▶ _Stated goal_
Reproduce the records below exactly as they appear, omitting any pictures they contain.

▶ _Exercise materials_
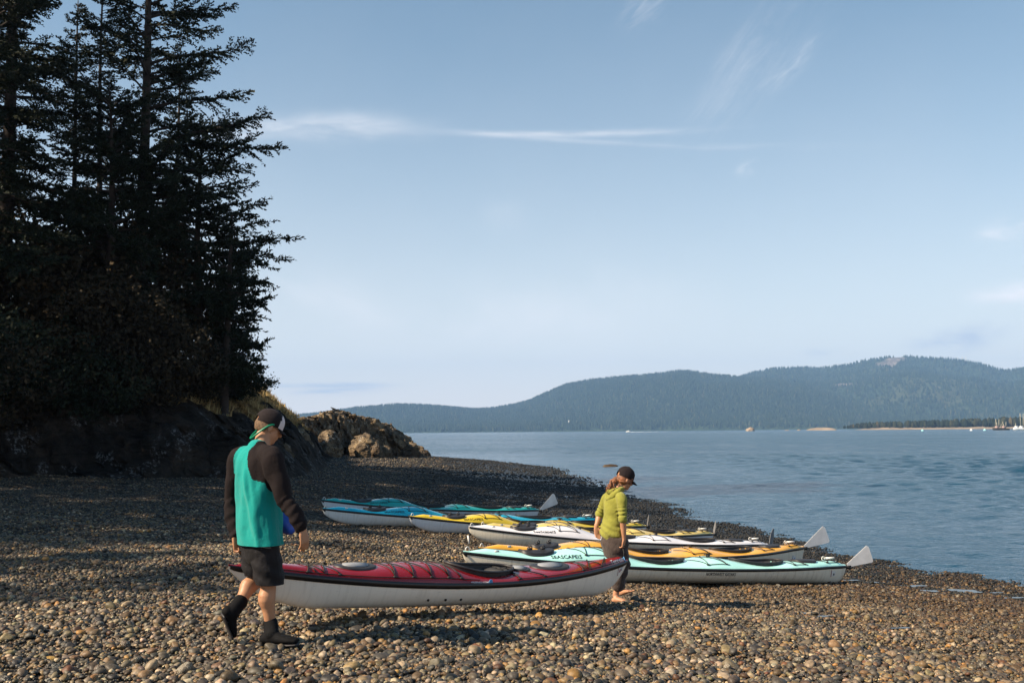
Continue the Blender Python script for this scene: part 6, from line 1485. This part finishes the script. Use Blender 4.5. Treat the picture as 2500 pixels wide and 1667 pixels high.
# boats and poles at anchor on the right edge
pole_m = simple('weathered_pole', (.45, .42, .33), .8, .2, 2)
dk_h = simple('dark_boat_hull', (.04, .035, .03), .6)
for j, (px, nmast, hs_, hull, lab) in enumerate(((2436, 4, 10.0, dk_h, 'dark fishing boat with tall pale poles, left of the smaller one'), (2453, 3, 7.5, dk_h, 'smaller fishing boat with thin poles right of the dark one'), (2484, 1, 6.0, wh, 'low white boat at anchor beside the right edge'), (2496, 2, 15.0, wh, 'boat with one tall pale mast cut by the right edge'))):
    q0 = P(px, 1048, 900); q0[2] = 0; r = empty('moored_boat', q0); Lb = 9 if j < 2 else 8
    s_ = np.linspace(0, 1, 12); bw = 1.6 * np.clip(1 - np.abs(2 * s_ - .9) ** 3, .02, 1); A = []
    for a, w_ in zip(s_, bw): zt_ = 1.5 + .8 * (1 - a) ** 2; A += [[(a - .5) * Lb, -w_, zt_], [(a - .5) * Lb, -w_ * .6, -.2], [(a - .5) * Lb, w_ * .6, -.2], [(a - .5) * Lb, w_, zt_]]
    mb = MB(); mb.add(np.array(A) + q0, grid_faces(12, 4, True)); mb.build('hull', hull, r)
    mb = MB(); mb.box(q0 + [-.8, 0, 2.5], (1.2, 1.1, 1.0)); mb.box(q0 + [-.8, 0, 3.6], (1.4, 1.3, .08)); mb.build('wheelhouse', simple('faded_red_paint', (.42, .28, .25), .6) if j < 2 else wh, r)
    for m_ in range(nmast):
        x_ = (-1.4, 1.0, -.2, 2.2)[m_]; mb = MB(); mb.tube([q0 + [x_, 0, 1.2], q0 + [x_ + (.0, .5, -.6, 1.2)[m_], 0, hs_ * (1, .98, .7, .55)[m_]]], .16, 6); mb.build('mast', pole_m, r)
    tag(r, lab, 'boat', 'boats at anchor off the wooded point')
# houses on the far shore
roof_m = simple('grey_roof', (.25, .25, .26), .8); glass_m = simple('dark_window', (.03, .04, .05), .2)
def house(px, py, D, w, h, lab):
    q0 = P(px, py, D); 
    r = empty('house', q0); mb = MB(); mb.box(q0 + [0, 0, h / 2 - 6], (w / 2, 5, h / 2 + 6)); mb.build('wall', simple('house_paint', (.5, .5, .48), .7), r)
    V = np.array([[-w / 2 - 1, -6, 0], [w / 2 + 1, -6, 0], [w / 2 + 1, 6, 0], [-w / 2 - 1, 6, 0], [-w / 2, 0, h * .5], [w / 2, 0, h * .5]]) + q0 + [0, 0, h + .1]
    mb = MB(); mb.add(V, [[0, 1, 5, 4], [2, 3, 4, 5], [0, 3, 2, 1]], [[0, 4, 3], [1, 2, 5]]); mb.build('roof', roof_m, r, False)
    for i in range(max(2, int(w / 9))): mb = MB(); mb.box(q0 + [-w / 2 + (i + .5) * w / max(2, int(w / 9)), -5.05, h * .5], (1.6, .06, 1.2)); mb.build('window', glass_m, r, False)
    return tag(r, lab, 'house', 'white houses on the far shore')
house(1568, 1029, 4040, 46, 4, 'long low white house among the trees of the far shore'); house(1646, 1031, 4040, 7, 8, 'small white house right of the long low one on the far shore'); house(1389, 1027, 4060, 6, 2.5, 'small pale house left of the long low one on the far shore')
# radio masts on the mountain
for px, py in ((2337, 872), (2349, 868), (2358, 870)):
    b0 = P(px, 886, 6280); t0 = P(px, py, 6280); mb = MB(); mb.tube([b0, t0], 1.3, 4); tag(mb.build('radio_mast', pole_m), {2337: 'leftmost thin mast on the mountain ridge', 2349: 'tallest thin mast on the mountain ridge, between two others', 2358: 'rightmost thin mast on the mountain ridge'}[px], 'mast', 'masts on the mountain ridge')
# the crow on the outcrop
q0 = P(815, 1004, 69.5); dkf = simple('black_feathers', (.012, .012, .014), .5)
b = MB(); f = unit([-1, 0, .3]); loft(b, [q0 + f * -.26 + [0, 0, .16], q0 + f * -.1 + [0, 0, .17], q0 + f * .05 + [0, 0, .17], q0 + f * .13 + [0, 0, .2], q0 + f * .20 + [0, 0, .215]], [(.03, .012), (.06, .05), (.07, .07), (.045, .045), (.035, .035)], (0, 1, 0), 12)
loft(b, [q0 + f * .22 + [0, 0, .21], q0 + f * .29 + [0, 0, .2]], [.014, .004], (0, 1, 0), 6, 2)
for sd in (-.03, .03): loft(b, [q0 + [0, sd, .14], q0 + [0, sd, -.06]], [.012, .008], (1, 0, 0), 6, 2)
V, F, N_ = remesh(b, .012, 1); cr_ = empty('crow', q0); obj('body', V, F, dkf, cr_); tag(cr_, 'black bird perched on top of the rock outcrop', 'bird')
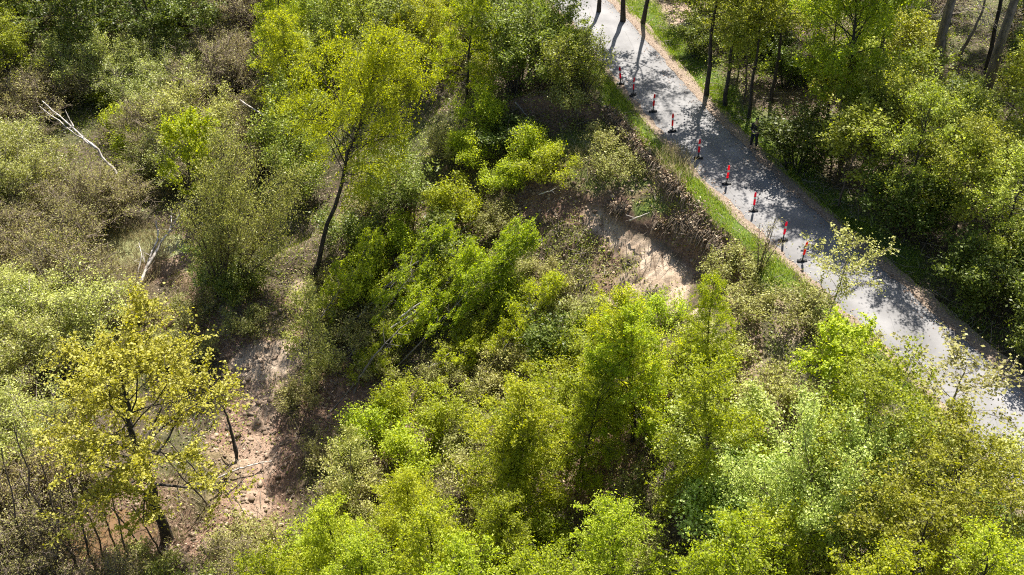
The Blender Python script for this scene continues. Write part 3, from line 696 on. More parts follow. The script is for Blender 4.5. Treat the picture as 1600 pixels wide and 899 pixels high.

▶ _Answer below_
Continue the Blender Python script for this scene: part 6, from line 1485. This part finishes the script. Use Blender 4.5. Treat the picture as 2500 pixels wide and 1667 pixels high.
# boats and poles at anchor on the right edge
pole_m = simple('weathered_pole', (.45, .42, .33), .8, .2, 2)
dk_h = simple('dark_boat_hull', (.04, .035, .03), .6)
for j, (px, nmast, hs_, hull, lab) in enumerate(((2436, 4, 10.0, dk_h, 'dark fishing boat with tall pale poles, left of the smaller one'), (2453, 3, 7.5, dk_h, 'smaller fishing boat with thin poles right of the dark one'), (2484, 1, 6.0, wh, 'low white boat at anchor beside the right edge'), (2496, 2, 15.0, wh, 'boat with one tall pale mast cut by the right edge'))):
    q0 = P(px, 1048, 900); q0[2] = 0; r = empty('moored_boat', q0); Lb = 9 if j < 2 else 8
    s_ = np.linspace(0, 1, 12); bw = 1.6 * np.clip(1 - np.abs(2 * s_ - .9) ** 3, .02, 1); A = []
    for a, w_ in zip(s_, bw): zt_ = 1.5 + .8 * (1 - a) ** 2; A += [[(a - .5) * Lb, -w_, zt_], [(a - .5) * Lb, -w_ * .6, -.2], [(a - .5) * Lb, w_ * .6, -.2], [(a - .5) * Lb, w_, zt_]]
    mb = MB(); mb.add(np.array(A) + q0, grid_faces(12, 4, True)); mb.build('hull', hull, r)
    mb = MB(); mb.box(q0 + [-.8, 0, 2.5], (1.2, 1.1, 1.0)); mb.box(q0 + [-.8, 0, 3.6], (1.4, 1.3, .08)); mb.build('wheelhouse', simple('faded_red_paint', (.42, .28, .25), .6) if j < 2 else wh, r)
    for m_ in range(nmast):
        x_ = (-1.4, 1.0, -.2, 2.2)[m_]; mb = MB(); mb.tube([q0 + [x_, 0, 1.2], q0 + [x_ + (.0, .5, -.6, 1.2)[m_], 0, hs_ * (1, .98, .7, .55)[m_]]], .16, 6); mb.build('mast', pole_m, r)
    tag(r, lab, 'boat', 'boats at anchor off the wooded point')
# houses on the far shore
roof_m = simple('grey_roof', (.25, .25, .26), .8); glass_m = simple('dark_window', (.03, .04, .05), .2)
def house(px, py, D, w, h, lab):
    q0 = P(px, py, D); 
    r = empty('house', q0); mb = MB(); mb.box(q0 + [0, 0, h / 2 - 6], (w / 2, 5, h / 2 + 6)); mb.build('wall', simple('house_paint', (.5, .5, .48), .7), r)
    V = np.array([[-w / 2 - 1, -6, 0], [w / 2 + 1, -6, 0], [w / 2 + 1, 6, 0], [-w / 2 - 1, 6, 0], [-w / 2, 0, h * .5], [w / 2, 0, h * .5]]) + q0 + [0, 0, h + .1]
    mb = MB(); mb.add(V, [[0, 1, 5, 4], [2, 3, 4, 5], [0, 3, 2, 1]], [[0, 4, 3], [1, 2, 5]]); mb.build('roof', roof_m, r, False)
    for i in range(max(2, int(w / 9))): mb = MB(); mb.box(q0 + [-w / 2 + (i + .5) * w / max(2, int(w / 9)), -5.05, h * .5], (1.6, .06, 1.2)); mb.build('window', glass_m, r, False)
    return tag(r, lab, 'house', 'white houses on the far shore')
house(1568, 1029, 4040, 46, 4, 'long low white house among the trees of the far shore'); house(1646, 1031, 4040, 7, 8, 'small white house right of the long low one on the far shore'); house(1389, 1027, 4060, 6, 2.5, 'small pale house left of the long low one on the far shore')
# radio masts on the mountain
for px, py in ((2337, 872), (2349, 868), (2358, 870)):
    b0 = P(px, 886, 6280); t0 = P(px, py, 6280); mb = MB(); mb.tube([b0, t0], 1.3, 4); tag(mb.build('radio_mast', pole_m), {2337: 'leftmost thin mast on the mountain ridge', 2349: 'tallest thin mast on the mountain ridge, between two others', 2358: 'rightmost thin mast on the mountain ridge'}[px], 'mast', 'masts on the mountain ridge')
# the crow on the outcrop
q0 = P(815, 1004, 69.5); dkf = simple('black_feathers', (.012, .012, .014), .5)
b = MB(); f = unit([-1, 0, .3]); loft(b, [q0 + f * -.26 + [0, 0, .16], q0 + f * -.1 + [0, 0, .17], q0 + f * .05 + [0, 0, .17], q0 + f * .13 + [0, 0, .2], q0 + f * .20 + [0, 0, .215]], [(.03, .012), (.06, .05), (.07, .07), (.045, .045), (.035, .035)], (0, 1, 0), 12)
loft(b, [q0 + f * .22 + [0, 0, .21], q0 + f * .29 + [0, 0, .2]], [.014, .004], (0, 1, 0), 6, 2)
for sd in (-.03, .03): loft(b, [q0 + [0, sd, .14], q0 + [0, sd, -.06]], [.012, .008], (1, 0, 0), 6, 2)
V, F, N_ = remesh(b, .012, 1); cr_ = empty('crow', q0); obj('body', V, F, dkf, cr_); tag(cr_, 'black bird perched on top of the rock outcrop', 'bird')
The Blender Python script for this scene continues. Write part 3, from line 696 on. More parts follow. The script is for Blender 4.5. Treat the picture as 1600 pixels wide and 899 pixels high.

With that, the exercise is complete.